■ STATED GOAL ■
How many lines of the data include the string "scene"? State the number and nothing else.

──────

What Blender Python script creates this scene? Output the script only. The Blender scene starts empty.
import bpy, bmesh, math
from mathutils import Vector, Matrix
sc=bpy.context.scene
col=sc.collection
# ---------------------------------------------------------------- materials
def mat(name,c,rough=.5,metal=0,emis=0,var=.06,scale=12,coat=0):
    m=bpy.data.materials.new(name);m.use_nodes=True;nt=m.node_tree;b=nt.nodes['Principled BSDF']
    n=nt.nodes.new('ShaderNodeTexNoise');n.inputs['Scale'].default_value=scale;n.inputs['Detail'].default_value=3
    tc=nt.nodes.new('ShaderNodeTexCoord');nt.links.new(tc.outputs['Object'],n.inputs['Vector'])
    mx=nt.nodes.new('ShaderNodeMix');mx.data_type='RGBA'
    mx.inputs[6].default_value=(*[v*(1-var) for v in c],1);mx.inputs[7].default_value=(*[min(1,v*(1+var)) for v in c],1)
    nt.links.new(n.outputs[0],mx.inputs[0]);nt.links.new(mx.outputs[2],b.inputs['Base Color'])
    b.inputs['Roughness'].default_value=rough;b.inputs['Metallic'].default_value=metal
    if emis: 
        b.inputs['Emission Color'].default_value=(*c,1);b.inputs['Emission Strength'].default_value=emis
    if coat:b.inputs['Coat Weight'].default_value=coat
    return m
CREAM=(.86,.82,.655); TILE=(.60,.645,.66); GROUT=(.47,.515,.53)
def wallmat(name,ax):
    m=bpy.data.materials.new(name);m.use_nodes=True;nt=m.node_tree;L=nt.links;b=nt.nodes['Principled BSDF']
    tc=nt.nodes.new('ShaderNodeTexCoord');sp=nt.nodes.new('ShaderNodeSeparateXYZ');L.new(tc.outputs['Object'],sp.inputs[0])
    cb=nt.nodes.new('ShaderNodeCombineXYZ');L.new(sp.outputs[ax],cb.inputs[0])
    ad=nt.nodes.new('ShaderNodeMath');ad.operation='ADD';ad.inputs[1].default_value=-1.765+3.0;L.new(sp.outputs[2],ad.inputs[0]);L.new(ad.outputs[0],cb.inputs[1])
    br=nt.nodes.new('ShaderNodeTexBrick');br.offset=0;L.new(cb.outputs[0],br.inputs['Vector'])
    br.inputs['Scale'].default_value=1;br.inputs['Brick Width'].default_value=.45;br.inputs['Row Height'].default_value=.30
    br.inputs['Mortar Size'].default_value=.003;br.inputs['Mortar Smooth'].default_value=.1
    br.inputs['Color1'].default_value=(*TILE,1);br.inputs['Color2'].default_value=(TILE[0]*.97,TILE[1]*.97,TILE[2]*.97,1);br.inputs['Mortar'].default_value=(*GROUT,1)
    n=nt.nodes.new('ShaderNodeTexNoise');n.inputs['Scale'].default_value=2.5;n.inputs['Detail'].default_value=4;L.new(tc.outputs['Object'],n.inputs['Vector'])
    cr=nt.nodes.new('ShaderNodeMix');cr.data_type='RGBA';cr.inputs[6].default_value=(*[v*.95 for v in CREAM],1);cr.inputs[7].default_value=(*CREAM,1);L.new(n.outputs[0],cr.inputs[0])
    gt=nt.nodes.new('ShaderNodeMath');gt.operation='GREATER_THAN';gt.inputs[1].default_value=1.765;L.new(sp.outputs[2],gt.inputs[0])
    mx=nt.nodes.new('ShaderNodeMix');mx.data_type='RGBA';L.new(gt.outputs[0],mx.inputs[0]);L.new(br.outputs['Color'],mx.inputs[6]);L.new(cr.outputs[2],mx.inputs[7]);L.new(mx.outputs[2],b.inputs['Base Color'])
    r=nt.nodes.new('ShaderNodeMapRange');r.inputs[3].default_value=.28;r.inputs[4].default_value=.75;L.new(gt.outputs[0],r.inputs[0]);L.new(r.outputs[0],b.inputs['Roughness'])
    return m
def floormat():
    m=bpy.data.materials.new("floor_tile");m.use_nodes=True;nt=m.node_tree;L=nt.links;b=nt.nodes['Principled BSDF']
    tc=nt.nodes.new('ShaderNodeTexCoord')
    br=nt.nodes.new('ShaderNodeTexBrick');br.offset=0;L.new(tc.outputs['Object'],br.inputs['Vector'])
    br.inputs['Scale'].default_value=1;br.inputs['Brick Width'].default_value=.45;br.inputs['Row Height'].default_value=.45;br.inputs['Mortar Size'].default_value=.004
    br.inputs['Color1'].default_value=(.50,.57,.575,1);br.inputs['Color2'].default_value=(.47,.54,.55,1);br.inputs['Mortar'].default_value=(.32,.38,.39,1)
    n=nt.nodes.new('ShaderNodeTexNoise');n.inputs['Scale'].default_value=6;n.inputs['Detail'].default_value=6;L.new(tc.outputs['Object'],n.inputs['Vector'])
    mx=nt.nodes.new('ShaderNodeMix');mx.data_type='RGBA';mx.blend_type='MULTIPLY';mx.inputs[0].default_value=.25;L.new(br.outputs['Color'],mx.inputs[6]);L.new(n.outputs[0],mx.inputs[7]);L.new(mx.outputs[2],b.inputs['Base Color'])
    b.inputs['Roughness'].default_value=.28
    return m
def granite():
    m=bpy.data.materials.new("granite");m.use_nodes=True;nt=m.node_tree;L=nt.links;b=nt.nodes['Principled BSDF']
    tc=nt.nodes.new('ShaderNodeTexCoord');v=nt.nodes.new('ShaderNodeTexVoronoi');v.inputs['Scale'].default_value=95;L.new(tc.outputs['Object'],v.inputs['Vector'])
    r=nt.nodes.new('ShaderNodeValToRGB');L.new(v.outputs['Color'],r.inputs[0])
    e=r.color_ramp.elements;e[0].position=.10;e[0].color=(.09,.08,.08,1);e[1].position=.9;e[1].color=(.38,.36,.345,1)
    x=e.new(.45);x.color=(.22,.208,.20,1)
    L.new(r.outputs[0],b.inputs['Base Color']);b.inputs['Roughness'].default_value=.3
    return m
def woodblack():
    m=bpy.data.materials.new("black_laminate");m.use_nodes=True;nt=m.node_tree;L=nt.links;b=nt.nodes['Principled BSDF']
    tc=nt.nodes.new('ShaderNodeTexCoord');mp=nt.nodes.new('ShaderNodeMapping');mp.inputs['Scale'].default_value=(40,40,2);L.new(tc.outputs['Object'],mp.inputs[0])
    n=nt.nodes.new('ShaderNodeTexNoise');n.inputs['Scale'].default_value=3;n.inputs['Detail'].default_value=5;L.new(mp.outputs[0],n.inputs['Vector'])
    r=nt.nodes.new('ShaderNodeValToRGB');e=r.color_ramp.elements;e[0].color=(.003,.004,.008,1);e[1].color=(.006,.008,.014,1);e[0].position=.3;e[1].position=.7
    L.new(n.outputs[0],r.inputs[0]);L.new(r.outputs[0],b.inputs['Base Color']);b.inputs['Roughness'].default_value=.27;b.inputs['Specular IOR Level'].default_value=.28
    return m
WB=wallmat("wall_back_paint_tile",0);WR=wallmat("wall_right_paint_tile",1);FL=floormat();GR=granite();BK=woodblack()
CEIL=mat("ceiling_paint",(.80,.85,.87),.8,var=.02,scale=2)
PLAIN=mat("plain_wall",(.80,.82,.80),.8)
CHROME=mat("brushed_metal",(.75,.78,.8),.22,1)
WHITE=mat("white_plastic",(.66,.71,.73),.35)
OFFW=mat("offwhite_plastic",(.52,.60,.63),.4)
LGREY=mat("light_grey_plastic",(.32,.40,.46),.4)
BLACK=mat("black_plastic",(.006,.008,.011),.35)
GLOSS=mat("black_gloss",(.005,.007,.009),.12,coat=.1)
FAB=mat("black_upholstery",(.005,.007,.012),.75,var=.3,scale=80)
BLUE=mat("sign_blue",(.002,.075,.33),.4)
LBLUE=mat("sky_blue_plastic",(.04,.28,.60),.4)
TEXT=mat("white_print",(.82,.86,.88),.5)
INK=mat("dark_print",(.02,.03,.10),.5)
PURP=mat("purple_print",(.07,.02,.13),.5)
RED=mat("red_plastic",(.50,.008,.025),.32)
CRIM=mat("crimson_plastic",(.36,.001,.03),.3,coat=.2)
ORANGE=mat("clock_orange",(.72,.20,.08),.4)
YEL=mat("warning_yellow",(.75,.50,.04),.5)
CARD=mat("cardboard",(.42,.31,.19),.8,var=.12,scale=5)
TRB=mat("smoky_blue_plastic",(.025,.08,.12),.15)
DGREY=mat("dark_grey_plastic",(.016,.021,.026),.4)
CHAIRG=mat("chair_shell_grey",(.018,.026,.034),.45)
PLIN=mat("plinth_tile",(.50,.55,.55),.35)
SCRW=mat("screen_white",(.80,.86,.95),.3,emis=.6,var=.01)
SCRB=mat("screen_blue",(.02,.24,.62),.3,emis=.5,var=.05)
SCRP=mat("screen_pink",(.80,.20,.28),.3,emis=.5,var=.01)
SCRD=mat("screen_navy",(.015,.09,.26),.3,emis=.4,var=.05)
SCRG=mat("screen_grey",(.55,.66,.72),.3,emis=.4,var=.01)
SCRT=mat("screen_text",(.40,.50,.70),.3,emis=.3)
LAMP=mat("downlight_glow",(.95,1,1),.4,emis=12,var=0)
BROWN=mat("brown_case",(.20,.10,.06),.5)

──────

■ PROBLEM SOLUTION ■
2